Java is nog niet echt een standaard, en bovendien sterk in ontwikkeling. Dit is uiteraard een consequentie van het feit dat het hier vrij nieuwe technologie betreft, en bovendien is het gebrek aan standaardisatie juist door de manier waarop Java en object-oriëntatie werken niet zo’n bezwaar als Van Biene en Bongers lijken te denken. Maar dat neemt niet weg: ‘Java’ is een zich ontwikkelende, en derhalve nog niet uitgekristalliseerde technologie. Dit leidt tot onzekerheden die men in een vertrouwde omgeving niet heeft, zoals bijvoorbeeld ten aanzien van prestatie.
Twee maal tekort
Het ‘Java-platform’ schiet tekort op het gebied van integratie met niet-Java-applicaties, ‘logging’, autorisatie en toegangscontrole. Hier wreekt zich dat Van Biene en Bongers nergens duidelijk maken wat ze met het ‘Java-platform’ of ‘Java’ bedoelen. Er wordt in de inleiding gerefereerd aan de ‘huidige op de markt beschikbare Java-versie’, wat suggereert dat het hier om de taal zelf gaat. Maar daarin kunnen dit soort zaken nauwelijks geregeld worden. Dat hoort eerder thuis in een transactie-monitor, of in een database. Van Biene en Bongers zullen met het ‘Java-platform’ wel iets anders bedoelen, maar wat blijft verborgen.

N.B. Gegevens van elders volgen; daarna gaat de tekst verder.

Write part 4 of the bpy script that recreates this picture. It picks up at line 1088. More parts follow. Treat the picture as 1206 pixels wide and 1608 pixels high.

Het ‘Java-platform’ schiet tekort op het gebied van onderhoudbaarheid. Het volgende wordt daarover meegedeeld: ‘Daarnaast dient de code zodanig te zijn opgezet, dat de te wijzigen functionaliteit in een applicatie direct te relateren is aan programmaregels. Het gebrek aan mogelijkheden tot objecten-beheer geeft grond aan de conclusie dat getwijfeld moet worden aan de onderhoudbaarheid van Java-applicaties op langere termijn’. (Prachtige zinnen, nietwaar?) En verderop wordt gezegd dat het bij de kosten van een systeem niet zozeer gaat om de initiële bouwkosten, als wel om het onderhoud later. Inderdaad. Maar het lijkt mij dat een objectgeoriënteerde taal als Java hier juist beter scoort dan een traditionele taal, domweg omdat een goed object-georiënteerd ontwerp beter onderhoudbaar is. Waarom onderhoudbaarheid in Java een probleem is, is mij niet duidelijk.
Ook voordelen bekend
Twee vragen komen bij mij op na lezing van dit merkwaardige artikel. Ten eerste: Van Biene en Bongers gaan niet of nauwelijks in op de (misschien vermeende) voordelen van Java: flexibiliteit en onderhoudbaarheid door toepassing van object-oriëntatie, mogelijkheid tot bouwen componenten, distributie en platformonafhankelijkheid. Dit laatste lijken ze zelfs als irrelevant te beschouwen. Weten Van Biene en Bongers eigenlijk wel hoe IT-systemen nu in elkaar zitten, en waardoor bijvoorbeeld de hoge onderhoudskosten worden veroorzaakt? Ten tweede: Van Biene en Bongers vinden Java nog niet volwassen genoeg om voor grootschalige toepassingen te gebruiken. Deze taal scoort immers te laag op de 11-eisen lijst die zij hanteren. Kennelijk is er een andere taal die beter scoort. Ik vraag me af welke dat is. Of zouden ze toch een optelsom van talen, ‘case-tools’, netwerken, databases, besturingssystemen, transactie-monitoren bedoelen? Maar dan slaat de vergelijking met de taal Java nergens op. Het enige zinnige wat uit het artikel op te maken is, is dat het ‘Java-platform’ (wat dat dan ook is) nieuw is, en onvolwassen, en derhalve op nog niet alle terreinen goed te vergelijken is met de langer bestaande platforms (welke?). Als Van Biene en Bongers dat bedoelen, hebben ze natuurlijk gelijk, want dat is het intrappen van een open deur. De rest van het artikel is slecht doordachte, pseudo-wetenschappelijke kletspraat.